LEGALIDAD Y LEGITIMIDAD EN LOS PROCESOS ELECTORALES

Javier Oliva Posada
Columnas
PROCESOS ELECTORALES

Sin ninguna sorpresa, y como lo apunté en la anterior entrega, Vladimir Putin alcanzó una arrasadora victoria para prolongar su permanencia en el poder hasta 2030, con la muy probable prolongación de otro mandato. Según la información de las autoridades electorales de Rusia, el permanente habitante del Kremlin logró poco más del ¡87%! de los sufragios. Por el contrario, ninguno de sus tres adversarios pasó de 5%. En sentido estricto, una verdadera proeza en la historia contemporánea de las democracias del siglo XXI.

En poco tiempo, pues aún no hay una determinación específica por parte de las autoridades electorales, Nicolás Maduro volverá a contender por la Presidencia de Venezuela, y, sin mucho análisis y especulación de por medio, es muy probable que sea reelecto para otros cinco años. Maduro ejerce el poder desde 2013, a raíz de la muerte de Hugo Chávez, en ese momento en funciones de presidente. Las posibilidades de que participe una oposición robusta, activa y, sobre todo, en condiciones reales de competencia son escasas.

El ejercicio fundamental de los procesos electorales y el simbolismo que implica la jornada para la emisión del sufragio son las bases fundamentales para el adecuado funcionamiento de las autoridades que emergen luego del conteo de las boletas.

Uno de los principales adversarios para refrendar la confianza tanto en la dinámica como en las campañas en búsqueda del sufragio es el abstencionismo. Cuando este logra imponerse por encima de 50% de la votación efectiva, y peor aún respecto de la lista nominal convocada a participar, se enfrenta un serio problema en cuanto a la autoridad propiamente cívica de quienes logren ese cuestionable triunfo: carecen de legitimidad.

Puerta falsa

Es decir, no gozan —de origen— de la confianza y aprobación de la mayoría. Y por lo tanto carecen del apoyo indispensable para la toma de decisiones —que eso es gobernar—. Y cuando lo hacen actúan bajo el amparo de una absoluta minoría; activa, sí, pero minoría.

La legitimidad también implica otra puerta falsa cuando líderes de cualquier procedencia ideológica se asumen como representantes de la sociedad o pueblo sin que medie un proceso electoral o consulta formal que avale esa asunción del liderazgo. La legitimidad tiene un muy claro procedimiento: obtención de la mayoría en la jornada electoral y el escrutinio de las boletas, con referencia a la totalidad del padrón.

El subsecuente y determinante elemento es, por supuesto, el marco jurídico. Esto es, las leyes, procedimientos, reglamentos, acuerdos y todo parámetro que conduzca a la aceptación de las reglas que propician la igualdad de condiciones para la competencia de los candidatos en la búsqueda del voto y en consecuencia de las posiciones en disputa.

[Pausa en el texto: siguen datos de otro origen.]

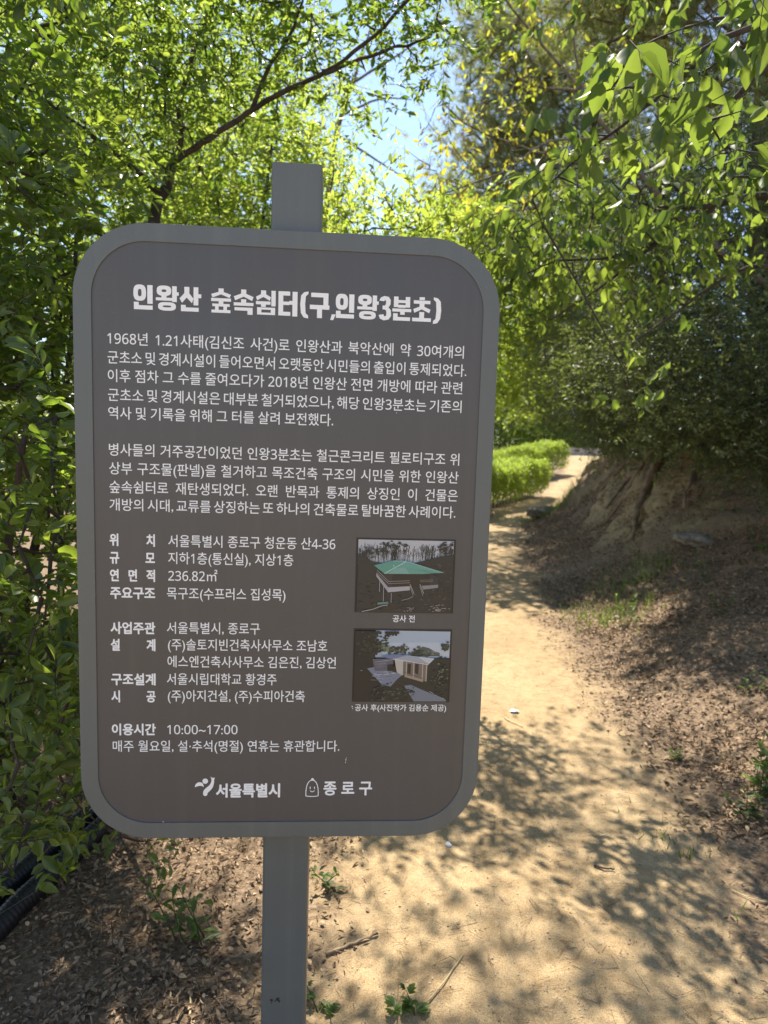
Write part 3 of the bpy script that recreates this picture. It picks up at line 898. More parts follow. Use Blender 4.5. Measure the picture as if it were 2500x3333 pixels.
p2.line((.3, .31, .34), [(430, 1545), (650, 1515)], 5); p2.line((.24, .25, .28), [(430, 1570), (560, 1560)], 4)
p2.poly((.42, .40, .36), [(655, 1500), (760, 1520), (760, 1700), (690, 1665)])
p2.poly((.16, .13, .11), [(760, 1525), (1050, 1560), (1040, 1770), (760, 1690)])
for x in (810, 900): p2.poly((.03, .028, .026), [(x, 1560), (x + 42, 1565), (x + 42, 1690), (x, 1668)])
for x in (800, 885, 990, 1035): p2.line((.38, .33, .27), [(x, 1545), (x, 1720 + (x - 800) * .2)], 12)
p2.poly((.30, .24, .18), [(780, 1690), (1000, 1745), (1000, 1775), (780, 1715)])
p2.line((.10, .09, .08), [(760, 1655), (1030, 1745)], 6)
p2.poly((.15, .18, .30), [(490, 1476), (660, 1453), (860, 1466), (800, 1500), (640, 1510), (500, 1484)])
p2.poly((.30, .33, .38), [(640, 1508), (800, 1464), (1120, 1496), (1050, 1560)])
p2.poly((.46, .47, .49), [(930, 1478), (1120, 1496), (1052, 1560)])
p2.line((.52, .52, .52), [(640, 1508), (1050, 1570), (1120, 1498)], 9)
for _ in range(120): p2.blob(random.choice([INK, DK, (.04, .045, .035), (.07, .08, .06)]), random.uniform(400, 900), random.gauss(1900, 50), random.uniform(8, 28), random.uniform(5, 16))
for _ in range(90): p2.blob(random.choice([INK, DK, (.05, .06, .04), (.11, .13, .09)]), random.gauss(1200, 60), random.gauss(1720, 90), random.uniform(8, 22), random.uniform(5, 14))
for _ in range(24): p2.blob((.42, .42, .4), 1080 + _ * 8 + random.gauss(0, 4), 1885 + _ * 4 + random.gauss(0, 4), 6, 4, 5)
p2.build()

# ------------------------------------------------------------------ black cable conduits at the foot of the shrub
def conduit(pts, r, label):
    root = None
    tt = np.linspace(0, len(pts) - 1, 420)
    p = np.array(pts, float)
    q = np.stack([np.interp(tt, np.arange(len(p)), p[:, k]) for k in range(3)], 1)
    for _ in range(40): q[1:-1] = (q[:-2] + 2 * q[1:-1] + q[2:]) / 4
    q[:, 2] = height(q[:, 0], q[:, 1]) + r * .85
    s = np.concatenate([[0], np.cumsum(np.linalg.norm(np.diff(q, axis=0), axis=1))])
    rad = r * (1 + .05 * np.clip(np.sin(s / .016 * 2 * np.pi) * 1.6, -1, 1))
    mb = MB(); mb.tube(q, rad, 14)
    return tag(mb.build('corrugated_conduit', M['tube'], None, True), label, 'conduit', 'black conduits under the shrub')


conduit([(-1.28, 1.2, 0), (-1.10, 1.85, 0), (-1.04, 2.25, 0), (-.93, 2.75, 0), (-.80, 3.5, 0)], .036, 'black corrugated conduit on the litter, the nearer and more exposed of the pair')
conduit([(-1.42, 1.2, 0), (-1.215, 1.85, 0), (-1.14, 2.25, 0), (-1.04, 2.75, 0), (-.92, 3.5, 0)], .034, 'black corrugated conduit half hidden under shrub leaves, behind its twin')
# ------------------------------------------------------------------ vegetation, left side
def g(x, y): return float(height(x, y))
def gp(x, y, dz=0.0): return (x, y, g(x, y) + dz)


def shown(c):
    q = (RC @ (np.asarray(c) - CAM).T).T
    return (1250 + FPX * q[:, 0] / q[:, 2]) / 2500 * 1659, (1666.5 + FPX * q[:, 1] / q[:, 2]) / 2500 * 1659


def clear_of_board(p):     # single leaves that would poke through or in front of the plate
    x, y = shown(p)
    return ~((p[:, 0] > -.64) & (p[:, 0] < .27) & (p[:, 1] < 1.60) & (p[:, 2] > .55)) & ~((x > 165) & (y > 480) & (p[:, 1] < 1.5)) & ~((y > 1955 - .5 * x) & (x < 330) & (p[:, 0] > -1.35))


def off_sign(c):           # keep leaves out of the board and the reading space in front of it
    return ~((np.abs(c[:, 0] + .19) < .55) & (c[:, 1] < 1.62) & (c[:, 1] > .2))


# big broad-leaved shrub right beside the board, its lowest sprays hang over the conduits
near_ex = np.array([dsp(x, y, d) for x, y, d in (
    (60, 1780, 1.55), (30, 1880, 1.45), (150, 1760, 1.7), (110, 1690, 1.6), (40, 1650, 1.45), (230, 1790, 1.95), (330, 1815, 2.05), (20, 1560, 1.5), (150, 1500, 1.75), (60, 1420, 1.5),
    (90, 1290, 1.55), (40, 1180, 1.5), (130, 1120, 1.7), (60, 1030, 1.6), (30, 940, 1.5), (120, 900, 1.9), (90, 1380, 1.65), (50, 1240, 1.5), (110, 1200, 1.7), (10, 1720, 1.4), (180, 1830, 1.85), (90, 1850, 1.65), (20, 1480, 1.6), (120, 1600, 1.75))])
plant('broadleaf_shrub', gp(-1.45, 2.55), 'dense dark green broad-leaved shrub filling the left edge of the photo beside the board', 'shrub',
      [([gp(-1.45, 2.55), (-1.4, 2.4, .5), (-1.2, 2.1, 1.0), (-1.0, 1.9, 1.5)], .03, .008), ([gp(-1.5, 2.6), (-1.55, 2.9, .8), (-1.4, 3.0, 1.6), (-1.3, 2.9, 2.3)], .028, .008),
       ([gp(-1.42, 2.5), (-1.7, 2.2, .5), (-1.8, 1.9, 1.2), (-1.7, 1.7, 2.0)], .026, .008), ([gp(-1.4, 2.6), (-1.0, 2.7, .5), (-.8, 2.6, .9)], .02, .006)],
      [((-1.55, 2.3, 1.2), (.55, .75, .9)), ((-1.5, 2.2, 2.1), (.55, .65, .6)), ((-1.5, 2.3, 2.85), (.5, .6, .45), .8), ((-1.15, 1.75, 2.45), (.22, .3, .35), .5), ((-1.35, 2.75, .85), (.35, .4, .6), .7)],
      'shade', .050, .44, 420, 9, 7, .10, .10, 'near', droop=.15, flat=.75, keep=off_sign, extra=near_ex, twr=.0012, trunk_name='stem', leaf_keep=clear_of_board)

# leaning tree behind the board: fork, long limb to the upper right, leafy crown overhead
D = 3.5
fork = dsp(372, 352, D); foot = (float(fork[0]) - .28, D + .1, g(-1.3, D))
lim_r = [fork, dsp(450, 300, 3.5), dsp(560, 225, 3.5), dsp(640, 185, 3.45), dsp(720, 150, 3.4), dsp(835, 55, 3.35), dsp(905, -30, 3.3), dsp(1010, -150, 3.2)]
ls = []
for (x, y, d, rx, ry, rz, wt) in ((150, 120, 3.3, .5, .5, .42, 1), (330, 60, 3.5, .5, .5, .35, 1), (520, 60, 3.5, .45, .45, .3, 1.1), (700, 40, 3.4, .4, .4, .26, 1.1), (860, 20, 3.35, .34, .35, .22, 1.2), (230, 260, 3.4, .5, .5, .32, 1),
                                  (60, 330, 3.2, .35, .5, .45, 1), (430, 170, 3.6, .4, .4, .22, .4), (560, 110, 3.55, .35, .35, .2, .4), (960, 60, 3.3, .22, .25, .14, 1.0),
                                  (400, -160, 3.3, .9, .6, .3, .6), (800, -160, 3.2, .7, .5, .25, .6), (90, 480, 3.3, .3, .5, .4, .9)):
    ls.append((dsp(x, y, d), (rx, ry, rz), wt))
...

Un sistema jurídico promotor de las apropiadas condiciones para la competencia electoral aporta certeza, imparcialidad, equidad y oportunidad en las decisiones, cuando se da el caso en materia de impugnaciones e inconformidades.

Esa díada conceptual es, así, la base indispensable para que lo que conocemos como democracia, lo sea. Es la única vía a través de la cual ciudadanía, candidatos y autoridades pueden actuar con la confianza de que sufragar tiene sentido, que sirve para algo.

La carencia o debilidad de la legalidad o la legitimidad, o peor aún de las dos variables al mismo tiempo, aproxima a la sociedad en cuestión a escenarios por completo alejados de la democracia, ahora como estilo de vida.

Sea la autocracia o la desestabilización política, ambas posibilidades tienen como simiente perniciosa la ilegalidad y la ilegitimidad.